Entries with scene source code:
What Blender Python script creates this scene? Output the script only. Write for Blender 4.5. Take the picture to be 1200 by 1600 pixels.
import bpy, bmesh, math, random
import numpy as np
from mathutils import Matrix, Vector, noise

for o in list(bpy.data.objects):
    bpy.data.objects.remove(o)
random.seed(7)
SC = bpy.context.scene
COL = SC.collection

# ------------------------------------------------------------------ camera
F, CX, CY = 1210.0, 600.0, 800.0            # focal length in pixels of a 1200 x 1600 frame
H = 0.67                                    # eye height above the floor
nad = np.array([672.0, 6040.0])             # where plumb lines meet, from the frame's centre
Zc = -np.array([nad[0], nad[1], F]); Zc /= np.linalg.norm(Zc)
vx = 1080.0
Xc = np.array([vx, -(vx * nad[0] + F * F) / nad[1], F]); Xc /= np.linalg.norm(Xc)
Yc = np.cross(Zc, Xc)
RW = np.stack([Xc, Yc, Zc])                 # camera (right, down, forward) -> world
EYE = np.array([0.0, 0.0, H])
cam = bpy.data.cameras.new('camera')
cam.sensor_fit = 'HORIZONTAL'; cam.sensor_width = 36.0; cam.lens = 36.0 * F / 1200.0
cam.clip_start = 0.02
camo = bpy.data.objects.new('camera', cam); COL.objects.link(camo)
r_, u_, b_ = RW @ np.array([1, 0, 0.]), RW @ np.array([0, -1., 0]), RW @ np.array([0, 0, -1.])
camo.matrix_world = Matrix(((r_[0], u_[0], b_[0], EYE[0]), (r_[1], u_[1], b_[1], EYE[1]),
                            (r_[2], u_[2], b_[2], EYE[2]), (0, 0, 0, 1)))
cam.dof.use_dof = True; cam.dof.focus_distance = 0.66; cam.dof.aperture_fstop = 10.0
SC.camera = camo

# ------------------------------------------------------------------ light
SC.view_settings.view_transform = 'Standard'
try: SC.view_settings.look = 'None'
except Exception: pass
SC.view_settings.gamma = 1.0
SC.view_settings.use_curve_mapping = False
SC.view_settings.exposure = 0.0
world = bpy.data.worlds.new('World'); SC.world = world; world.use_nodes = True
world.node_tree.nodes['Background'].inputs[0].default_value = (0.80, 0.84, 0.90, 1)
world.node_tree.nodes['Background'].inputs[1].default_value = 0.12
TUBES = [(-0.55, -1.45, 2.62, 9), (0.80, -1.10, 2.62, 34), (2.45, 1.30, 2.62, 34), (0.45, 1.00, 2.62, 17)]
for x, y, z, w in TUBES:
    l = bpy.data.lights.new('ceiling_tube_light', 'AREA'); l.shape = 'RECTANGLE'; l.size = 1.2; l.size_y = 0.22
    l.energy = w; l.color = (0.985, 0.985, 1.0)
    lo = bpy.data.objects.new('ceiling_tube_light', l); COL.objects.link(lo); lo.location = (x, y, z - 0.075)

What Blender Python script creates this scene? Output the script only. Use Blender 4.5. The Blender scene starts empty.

Problem details: From the opening line of the data above through the line that contains "COL = SC.collection", please print each line as it stands and only those lines.

Exercise answer:
What Blender Python script creates this scene? Output the script only. Write for Blender 4.5. Take the picture to be 1200 by 1600 pixels.
import bpy, bmesh, math, random
import numpy as np
from mathutils import Matrix, Vector, noise

for o in list(bpy.data.objects):
    bpy.data.objects.remove(o)
random.seed(7)
SC = bpy.context.scene
COL = SC.collection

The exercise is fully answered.